■ SET TASK:
Do not repeat pictures. Repeat exactly the lines of the listing below from its first line through the line with "scene.camera = cam".

■ COLLECTED MATERIAL:
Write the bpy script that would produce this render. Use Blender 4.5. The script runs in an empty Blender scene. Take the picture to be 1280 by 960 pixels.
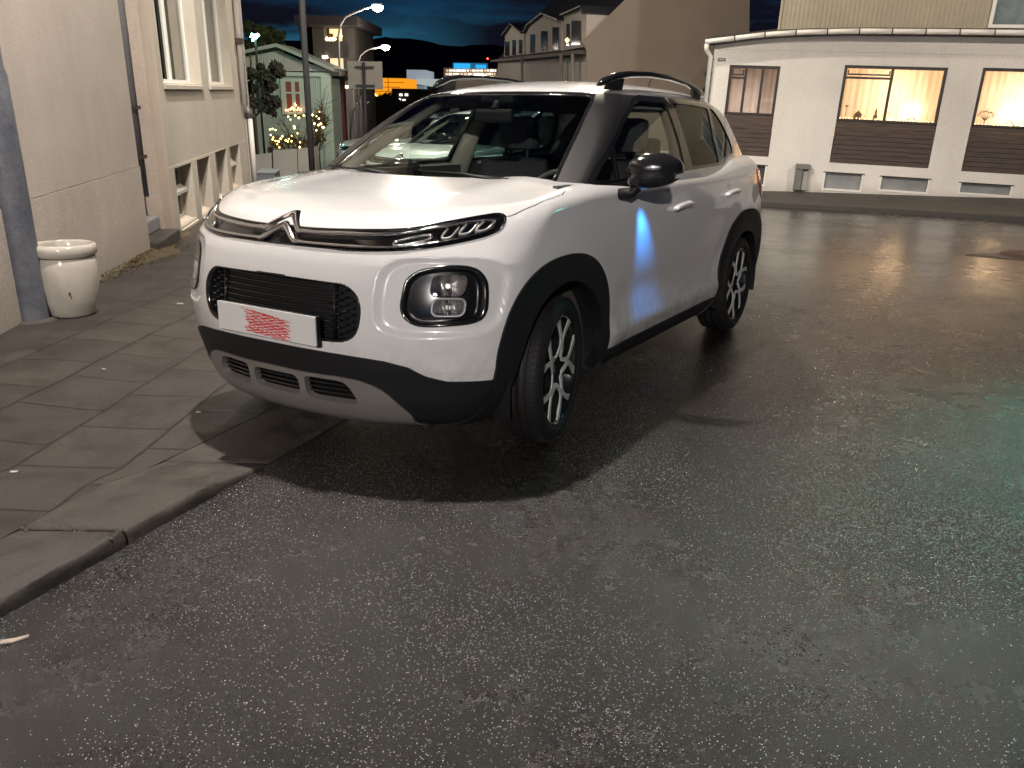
import bpy, bmesh, math, random
import numpy as np
from mathutils import Vector, Matrix, Euler
rad = math.radians
random.seed(7); RNG = np.random.RandomState(11)
scene = bpy.context.scene
COL = scene.collection

# ------------------------------------------------------------------ camera
CAM_H = 1.330
cam_d = bpy.data.cameras.new('camera'); cam = bpy.data.objects.new('camera', cam_d); COL.objects.link(cam)
cam_d.sensor_fit = 'HORIZONTAL'; cam_d.sensor_width = 36.0; cam_d.lens = 36.0*1030/1280
cam_d.clip_start = .05; cam_d.clip_end = 9000
PITCH, ROLL = rad(17.23), rad(-1.01)
_f = Vector((0, math.cos(PITCH), -math.sin(PITCH))); _r = Vector((1, 0, 0)); _d = Vector((0, -math.sin(PITCH), -math.cos(PITCH)))
_r2 = _r*math.cos(ROLL) + _d*math.sin(ROLL); _d2 = _d*math.cos(ROLL) - _r*math.sin(ROLL)
cam.matrix_world = Matrix(((_r2.x, -_d2.x, -_f.x, 0), (_r2.y, -_d2.y, -_f.y, 0), (_r2.z, -_d2.z, -_f.z, CAM_H), (0, 0, 0, 1)))
scene.camera = cam

# ------------------------------------------------------------------ night sky
world = bpy.data.worlds.new('World'); scene.world = world; world.use_nodes = True
wn = world.node_tree; wn.nodes.clear()
def wnode(t, **k):
    n = wn.nodes.new(t)
    for a, b in k.items(): setattr(n, a, b)
    return n
w_out = wnode('ShaderNodeOutputWorld'); w_bg = wnode('ShaderNodeBackground')
w_tc = wnode('ShaderNodeTexCoord'); w_sep = wnode('ShaderNodeSeparateXYZ')
w_ramp = wnode('ShaderNodeValToRGB'); w_ramp.color_ramp.elements[0].position = 0.0
cr = w_ramp.color_ramp
cr.elements[0].color = (.006, .020, .036, 1); cr.elements[1].position = 1.0; cr.elements[1].color = (.003, .004, .012, 1)
for p, c in ((.05, (.017, .085, .13, 1)), (.085, (.017, .100, .165, 1)), (.125, (.006, .034, .075, 1)), (.17, (.003, .006, .018, 1))):
    e = cr.elements.new(p); e.color = c
w_map = wnode('ShaderNodeMapping'); w_map.inputs['Scale'].default_value = (2.6, 2.6, 13.0); w_map.inputs['Location'].default_value = (.35, .0, .2)
w_noise = wnode('ShaderNodeTexNoise'); w_noise.inputs['Scale'].default_value = 1.7; w_noise.inputs['Detail'].default_value = 7; w_noise.inputs['Roughness'].default_value = .58
w_cr = wnode('ShaderNodeValToRGB'); w_cr.color_ramp.elements[0].position = .40; w_cr.color_ramp.elements[1].position = .62
w_mix = wnode('ShaderNodeMixRGB'); w_mix.inputs[2].default_value = (.0042, .0045, .0095, 1)
L = wn.links.new
L(w_tc.outputs['Generated'], w_sep.inputs[0]); L(w_sep.outputs['Z'], w_ramp.inputs[0])
L(w_tc.outputs['Generated'], w_map.inputs[0]); L(w_map.outputs[0], w_noise.inputs['Vector']); L(w_noise.outputs['Fac'], w_cr.inputs[0])
w_sx = wnode('ShaderNodeMath', operation='ABSOLUTE'); w_s0 = wnode('ShaderNodeMath', operation='ADD'); w_s0.inputs[1].default_value = .13
w_s2 = wnode('ShaderNodeMapRange'); w_s2.inputs[1].default_value = .03; w_s2.inputs[2].default_value = .15; w_s2.inputs[3].default_value = -.55; w_s2.inputs[4].default_value = .42
w_add = wnode('ShaderNodeMath', operation='ADD', use_clamp=True); wn.links.new(w_sep.outputs['X'], w_s0.inputs[0]); wn.links.new(w_s0.outputs[0], w_sx.inputs[0]); wn.links.new(w_sx.outputs[0], w_s2.inputs[0])
wn.links.new(w_s2.outputs[0], w_add.inputs[0]); wn.links.new(w_cr.outputs[0], w_add.inputs[1]); L(w_add.outputs[0], w_mix.inputs[0]); L(w_ramp.outputs[0], w_mix.inputs[1]); L(w_mix.outputs[0], w_bg.inputs[0]); L(w_bg.outputs[0], w_out.inputs[0])
w_bg.inputs[1].default_value = 1.0

scene.view_settings.view_transform = 'Standard'; scene.view_settings.look = 'None'
scene.view_settings.exposure = 0.20; scene.view_settings.gamma = 1.0
scene.cycles.use_denoising = True; scene.cycles.max_bounces = 8; scene.cycles.transparent_max_bounces = 16; scene.cycles.sample_clamp_indirect = 6.0
scene.cycles.caustics_reflective = False; scene.cycles.caustics_refractive = False

# ------------------------------------------------------------------ street lighting (lamps of the street; the nearest heads are above and behind the frame)
def lamp_light(name, kind, loc, energy, color, size=.2, aim=None, spot=None, blend=.5, size_y=None):
    d = bpy.data.lights.new(name, kind); d.energy = energy; d.color = color
    if kind == 'AREA':
        d.size = size
        d.spread = rad(60)
        if size_y: d.shape = 'RECTANGLE'; d.size_y = size_y
    elif kind != 'SUN': d.shadow_soft_size = size
    if spot: d.spot_size = rad(spot); d.spot_blend = blend
    o = bpy.data.objects.new(name, d); COL.objects.link(o); o.location = loc
    if aim: o.rotation_euler = (Vector(aim) - Vector(loc)).to_track_quat('-Z', 'Y').to_euler()
    return o
# KEY: head of the lamp post that stands beside the planter
lamp_light('street_and_fill_light', 'SPOT', (-1.15, 4.55, 6.75), 1950, (1.0, .90, .81), .10, aim=(-.4, 4.4, 0), spot=150, blend=.35)
# lamp head on the side the picture is taken from
lamp_light('street_and_fill_light', 'SPOT', (-.8, -11.0, 5.3), 3900, (1.0, .92, .87), .12, aim=(-.3, 6.0, .6), spot=100, blend=.5)
# lamp of the cross street on the right
lamp_light('street_and_fill_light', 'SPOT', (9.5, 7.5, 7.0), 2000, (1.0, .87, .74), .12, aim=(8.2, 15.5, 1.0), spot=112, blend=.5)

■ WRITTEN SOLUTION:
Write the bpy script that would produce this render. Use Blender 4.5. The script runs in an empty Blender scene. Take the picture to be 1280 by 960 pixels.
import bpy, bmesh, math, random
import numpy as np
from mathutils import Vector, Matrix, Euler
rad = math.radians
random.seed(7); RNG = np.random.RandomState(11)
scene = bpy.context.scene
COL = scene.collection

# ------------------------------------------------------------------ camera
CAM_H = 1.330
cam_d = bpy.data.cameras.new('camera'); cam = bpy.data.objects.new('camera', cam_d); COL.objects.link(cam)
cam_d.sensor_fit = 'HORIZONTAL'; cam_d.sensor_width = 36.0; cam_d.lens = 36.0*1030/1280
cam_d.clip_start = .05; cam_d.clip_end = 9000
PITCH, ROLL = rad(17.23), rad(-1.01)
_f = Vector((0, math.cos(PITCH), -math.sin(PITCH))); _r = Vector((1, 0, 0)); _d = Vector((0, -math.sin(PITCH), -math.cos(PITCH)))
_r2 = _r*math.cos(ROLL) + _d*math.sin(ROLL); _d2 = _d*math.cos(ROLL) - _r*math.sin(ROLL)
cam.matrix_world = Matrix(((_r2.x, -_d2.x, -_f.x, 0), (_r2.y, -_d2.y, -_f.y, 0), (_r2.z, -_d2.z, -_f.z, CAM_H), (0, 0, 0, 1)))
scene.camera = cam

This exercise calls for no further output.